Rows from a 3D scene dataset
####################

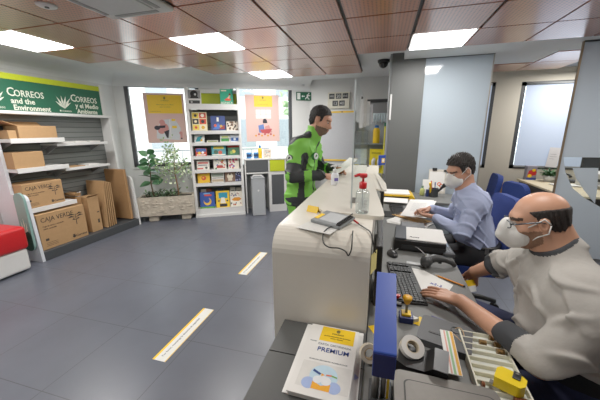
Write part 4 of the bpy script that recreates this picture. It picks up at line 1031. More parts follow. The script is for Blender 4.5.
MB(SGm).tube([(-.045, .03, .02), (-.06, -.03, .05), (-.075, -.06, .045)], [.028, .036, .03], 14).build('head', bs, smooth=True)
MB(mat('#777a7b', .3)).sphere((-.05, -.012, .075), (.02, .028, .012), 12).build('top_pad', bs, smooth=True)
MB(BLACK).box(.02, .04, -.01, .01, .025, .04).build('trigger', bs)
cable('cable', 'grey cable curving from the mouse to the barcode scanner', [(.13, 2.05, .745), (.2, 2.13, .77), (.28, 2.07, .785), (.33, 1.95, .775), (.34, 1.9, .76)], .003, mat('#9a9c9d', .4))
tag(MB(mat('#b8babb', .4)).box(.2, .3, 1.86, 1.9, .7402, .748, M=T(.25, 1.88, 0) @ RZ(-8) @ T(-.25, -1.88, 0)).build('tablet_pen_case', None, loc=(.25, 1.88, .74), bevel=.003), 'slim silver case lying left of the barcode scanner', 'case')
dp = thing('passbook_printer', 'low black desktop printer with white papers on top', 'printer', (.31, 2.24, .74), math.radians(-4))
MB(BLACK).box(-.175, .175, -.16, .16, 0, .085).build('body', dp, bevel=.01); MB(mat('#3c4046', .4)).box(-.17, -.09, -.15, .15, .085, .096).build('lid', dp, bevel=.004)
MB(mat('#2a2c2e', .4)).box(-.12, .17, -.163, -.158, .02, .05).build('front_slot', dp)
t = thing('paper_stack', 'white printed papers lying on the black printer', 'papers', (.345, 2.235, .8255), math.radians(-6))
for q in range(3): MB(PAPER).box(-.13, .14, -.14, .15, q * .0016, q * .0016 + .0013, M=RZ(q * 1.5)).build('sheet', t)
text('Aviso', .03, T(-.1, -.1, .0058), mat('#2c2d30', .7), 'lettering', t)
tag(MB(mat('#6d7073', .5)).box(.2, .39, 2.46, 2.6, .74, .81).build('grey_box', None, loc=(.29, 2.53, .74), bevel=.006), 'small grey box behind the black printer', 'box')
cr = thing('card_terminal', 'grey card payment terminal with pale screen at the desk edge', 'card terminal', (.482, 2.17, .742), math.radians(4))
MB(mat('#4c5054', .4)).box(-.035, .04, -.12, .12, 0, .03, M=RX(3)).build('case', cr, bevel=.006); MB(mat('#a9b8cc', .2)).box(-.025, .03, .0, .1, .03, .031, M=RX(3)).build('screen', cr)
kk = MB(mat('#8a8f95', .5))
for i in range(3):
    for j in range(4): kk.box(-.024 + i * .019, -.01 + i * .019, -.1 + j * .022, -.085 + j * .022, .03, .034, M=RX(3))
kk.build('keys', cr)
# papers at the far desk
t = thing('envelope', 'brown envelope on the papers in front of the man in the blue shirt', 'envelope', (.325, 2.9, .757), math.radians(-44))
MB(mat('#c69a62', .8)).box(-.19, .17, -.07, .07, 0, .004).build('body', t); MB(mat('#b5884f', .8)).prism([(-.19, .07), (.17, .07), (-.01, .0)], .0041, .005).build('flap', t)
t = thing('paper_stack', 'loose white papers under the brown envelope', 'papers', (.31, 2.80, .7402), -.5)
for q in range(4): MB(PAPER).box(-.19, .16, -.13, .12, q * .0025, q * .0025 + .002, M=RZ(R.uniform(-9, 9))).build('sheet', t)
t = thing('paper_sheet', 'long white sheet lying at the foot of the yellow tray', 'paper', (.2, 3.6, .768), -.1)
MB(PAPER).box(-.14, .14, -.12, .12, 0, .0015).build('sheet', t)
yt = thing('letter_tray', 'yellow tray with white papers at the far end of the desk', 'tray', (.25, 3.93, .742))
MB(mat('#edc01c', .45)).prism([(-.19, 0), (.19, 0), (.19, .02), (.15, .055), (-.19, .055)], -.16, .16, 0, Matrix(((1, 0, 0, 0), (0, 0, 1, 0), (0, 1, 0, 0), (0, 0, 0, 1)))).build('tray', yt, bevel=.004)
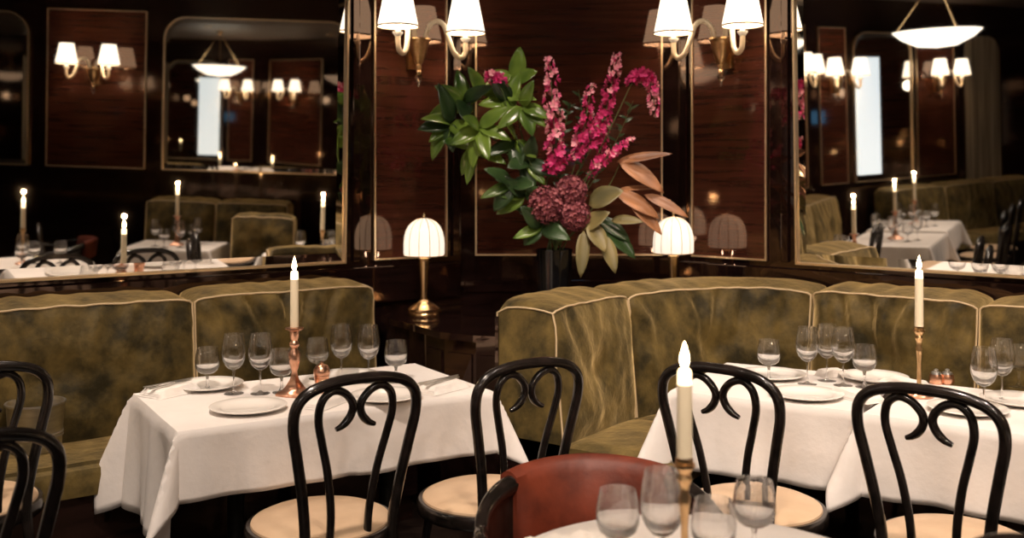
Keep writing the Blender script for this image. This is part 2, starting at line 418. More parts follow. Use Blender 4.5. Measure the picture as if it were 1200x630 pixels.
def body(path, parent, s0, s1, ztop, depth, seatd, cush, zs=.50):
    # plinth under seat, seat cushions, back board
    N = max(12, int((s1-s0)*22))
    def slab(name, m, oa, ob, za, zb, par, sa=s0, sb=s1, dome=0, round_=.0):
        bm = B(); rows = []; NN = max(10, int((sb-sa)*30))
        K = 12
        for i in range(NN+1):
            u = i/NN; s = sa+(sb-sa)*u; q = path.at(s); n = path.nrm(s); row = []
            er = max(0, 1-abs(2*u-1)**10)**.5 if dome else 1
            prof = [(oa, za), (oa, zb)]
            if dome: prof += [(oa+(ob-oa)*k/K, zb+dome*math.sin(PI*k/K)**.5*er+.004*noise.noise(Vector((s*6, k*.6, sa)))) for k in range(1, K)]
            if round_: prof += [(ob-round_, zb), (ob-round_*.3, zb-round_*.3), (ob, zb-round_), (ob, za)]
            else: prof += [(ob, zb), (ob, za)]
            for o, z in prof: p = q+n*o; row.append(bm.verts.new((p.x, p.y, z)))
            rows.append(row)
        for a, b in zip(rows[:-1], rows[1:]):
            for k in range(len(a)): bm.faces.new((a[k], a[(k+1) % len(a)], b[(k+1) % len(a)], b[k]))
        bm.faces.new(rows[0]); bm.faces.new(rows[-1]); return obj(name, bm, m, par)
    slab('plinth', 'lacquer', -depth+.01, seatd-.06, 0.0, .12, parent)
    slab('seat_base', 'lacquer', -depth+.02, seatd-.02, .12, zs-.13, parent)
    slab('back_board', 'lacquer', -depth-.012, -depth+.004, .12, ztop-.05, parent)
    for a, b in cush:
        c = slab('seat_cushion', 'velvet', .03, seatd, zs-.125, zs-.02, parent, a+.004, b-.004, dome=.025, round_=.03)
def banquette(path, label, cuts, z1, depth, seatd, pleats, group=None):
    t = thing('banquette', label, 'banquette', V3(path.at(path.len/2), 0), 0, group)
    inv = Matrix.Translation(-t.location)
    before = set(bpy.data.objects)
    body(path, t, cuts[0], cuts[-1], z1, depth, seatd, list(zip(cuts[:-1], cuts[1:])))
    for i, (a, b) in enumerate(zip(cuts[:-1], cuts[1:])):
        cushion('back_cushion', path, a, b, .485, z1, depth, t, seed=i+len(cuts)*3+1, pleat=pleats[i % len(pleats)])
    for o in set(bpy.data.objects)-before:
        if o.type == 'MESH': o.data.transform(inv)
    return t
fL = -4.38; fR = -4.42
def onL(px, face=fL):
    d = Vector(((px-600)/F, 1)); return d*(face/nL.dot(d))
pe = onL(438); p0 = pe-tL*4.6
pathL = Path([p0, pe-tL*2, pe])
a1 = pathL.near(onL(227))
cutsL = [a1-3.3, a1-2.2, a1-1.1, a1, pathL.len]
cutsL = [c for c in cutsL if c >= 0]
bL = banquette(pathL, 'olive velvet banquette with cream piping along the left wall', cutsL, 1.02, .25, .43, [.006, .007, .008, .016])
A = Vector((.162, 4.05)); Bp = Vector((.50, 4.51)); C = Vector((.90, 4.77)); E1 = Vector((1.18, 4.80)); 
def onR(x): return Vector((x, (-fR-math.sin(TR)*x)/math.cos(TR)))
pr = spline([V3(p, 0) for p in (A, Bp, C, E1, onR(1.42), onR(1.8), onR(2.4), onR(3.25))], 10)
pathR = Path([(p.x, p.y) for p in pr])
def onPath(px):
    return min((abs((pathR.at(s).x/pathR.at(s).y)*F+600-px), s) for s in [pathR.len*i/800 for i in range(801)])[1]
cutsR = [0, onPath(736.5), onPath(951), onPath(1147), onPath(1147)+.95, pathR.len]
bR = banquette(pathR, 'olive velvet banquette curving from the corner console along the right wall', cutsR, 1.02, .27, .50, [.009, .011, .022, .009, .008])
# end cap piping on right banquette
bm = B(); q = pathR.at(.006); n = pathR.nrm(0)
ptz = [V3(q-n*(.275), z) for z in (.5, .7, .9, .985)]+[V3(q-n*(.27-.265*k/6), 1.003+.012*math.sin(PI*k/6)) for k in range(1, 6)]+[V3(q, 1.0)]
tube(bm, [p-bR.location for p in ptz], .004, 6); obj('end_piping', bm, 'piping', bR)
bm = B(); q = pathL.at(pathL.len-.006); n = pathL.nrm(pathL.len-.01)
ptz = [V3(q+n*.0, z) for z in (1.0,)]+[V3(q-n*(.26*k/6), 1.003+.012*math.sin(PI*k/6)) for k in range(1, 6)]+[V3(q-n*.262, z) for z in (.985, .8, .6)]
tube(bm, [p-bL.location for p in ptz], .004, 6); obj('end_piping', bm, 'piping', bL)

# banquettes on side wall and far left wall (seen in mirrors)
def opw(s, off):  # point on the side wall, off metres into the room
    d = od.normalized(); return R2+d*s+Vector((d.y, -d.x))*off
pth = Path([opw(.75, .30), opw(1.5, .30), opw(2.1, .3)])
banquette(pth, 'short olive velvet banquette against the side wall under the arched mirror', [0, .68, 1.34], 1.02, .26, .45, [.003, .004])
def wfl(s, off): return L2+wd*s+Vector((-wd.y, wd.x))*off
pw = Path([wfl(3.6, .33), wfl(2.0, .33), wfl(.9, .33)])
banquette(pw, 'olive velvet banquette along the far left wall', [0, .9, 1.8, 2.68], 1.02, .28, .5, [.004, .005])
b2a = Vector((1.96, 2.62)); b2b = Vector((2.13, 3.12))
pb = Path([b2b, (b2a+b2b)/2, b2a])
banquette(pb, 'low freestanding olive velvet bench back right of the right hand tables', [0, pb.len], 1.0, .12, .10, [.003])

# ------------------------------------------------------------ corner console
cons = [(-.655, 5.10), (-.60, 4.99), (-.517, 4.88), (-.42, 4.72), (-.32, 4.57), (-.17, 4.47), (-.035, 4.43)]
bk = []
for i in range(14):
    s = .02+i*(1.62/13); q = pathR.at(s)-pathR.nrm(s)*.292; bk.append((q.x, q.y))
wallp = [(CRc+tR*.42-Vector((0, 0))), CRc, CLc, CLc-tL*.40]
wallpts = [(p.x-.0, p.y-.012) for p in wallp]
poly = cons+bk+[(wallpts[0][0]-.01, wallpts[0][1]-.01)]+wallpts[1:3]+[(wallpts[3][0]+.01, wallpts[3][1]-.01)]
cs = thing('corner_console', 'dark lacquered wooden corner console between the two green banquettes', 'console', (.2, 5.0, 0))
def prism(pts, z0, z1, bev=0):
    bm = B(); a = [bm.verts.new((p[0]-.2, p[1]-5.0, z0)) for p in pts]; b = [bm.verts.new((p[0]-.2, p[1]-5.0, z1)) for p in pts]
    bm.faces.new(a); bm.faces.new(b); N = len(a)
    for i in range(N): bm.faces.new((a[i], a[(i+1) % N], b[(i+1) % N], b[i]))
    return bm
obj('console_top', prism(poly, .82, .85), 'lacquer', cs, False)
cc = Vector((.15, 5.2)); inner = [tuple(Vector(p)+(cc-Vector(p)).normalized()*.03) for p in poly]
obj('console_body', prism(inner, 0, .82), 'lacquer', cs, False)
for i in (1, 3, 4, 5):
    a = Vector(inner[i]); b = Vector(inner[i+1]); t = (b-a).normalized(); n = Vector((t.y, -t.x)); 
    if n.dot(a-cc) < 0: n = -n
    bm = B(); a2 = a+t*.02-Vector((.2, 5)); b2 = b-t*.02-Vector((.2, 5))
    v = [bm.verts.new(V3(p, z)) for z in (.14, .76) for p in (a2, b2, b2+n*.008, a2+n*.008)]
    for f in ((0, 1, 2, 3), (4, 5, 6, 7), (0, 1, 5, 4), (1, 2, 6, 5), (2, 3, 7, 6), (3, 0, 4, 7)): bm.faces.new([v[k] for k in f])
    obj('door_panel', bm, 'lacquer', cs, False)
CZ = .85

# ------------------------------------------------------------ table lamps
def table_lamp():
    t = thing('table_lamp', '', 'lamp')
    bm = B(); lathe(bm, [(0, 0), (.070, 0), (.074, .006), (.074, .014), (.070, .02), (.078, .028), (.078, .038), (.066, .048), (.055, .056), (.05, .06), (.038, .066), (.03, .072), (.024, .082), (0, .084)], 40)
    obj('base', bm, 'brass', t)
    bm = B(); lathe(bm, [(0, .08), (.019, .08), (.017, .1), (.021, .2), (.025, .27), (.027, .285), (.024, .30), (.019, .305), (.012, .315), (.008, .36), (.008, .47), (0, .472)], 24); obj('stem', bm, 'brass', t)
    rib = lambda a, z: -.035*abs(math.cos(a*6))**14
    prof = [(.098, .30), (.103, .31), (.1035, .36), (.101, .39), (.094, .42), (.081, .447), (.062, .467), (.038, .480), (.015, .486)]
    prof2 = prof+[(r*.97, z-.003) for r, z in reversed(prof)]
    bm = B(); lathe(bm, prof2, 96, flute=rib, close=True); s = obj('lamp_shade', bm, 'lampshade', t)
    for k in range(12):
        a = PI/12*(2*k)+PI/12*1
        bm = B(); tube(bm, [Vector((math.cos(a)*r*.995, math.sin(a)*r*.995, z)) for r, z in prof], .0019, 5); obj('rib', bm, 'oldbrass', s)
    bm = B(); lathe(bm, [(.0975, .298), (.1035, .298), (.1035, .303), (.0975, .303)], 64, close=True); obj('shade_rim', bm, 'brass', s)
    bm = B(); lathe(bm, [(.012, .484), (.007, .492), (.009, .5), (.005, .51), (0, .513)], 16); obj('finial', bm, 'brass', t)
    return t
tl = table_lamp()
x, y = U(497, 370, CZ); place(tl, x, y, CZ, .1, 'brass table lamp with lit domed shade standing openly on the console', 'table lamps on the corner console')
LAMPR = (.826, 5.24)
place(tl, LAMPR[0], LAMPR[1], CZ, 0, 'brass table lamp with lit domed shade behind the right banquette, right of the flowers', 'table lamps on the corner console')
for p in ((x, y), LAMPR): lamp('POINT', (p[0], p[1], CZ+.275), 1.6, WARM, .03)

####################

Instruction => Across all the entries, count the lines that contain the word "parts" and give the number by itself.

Worked answer => 2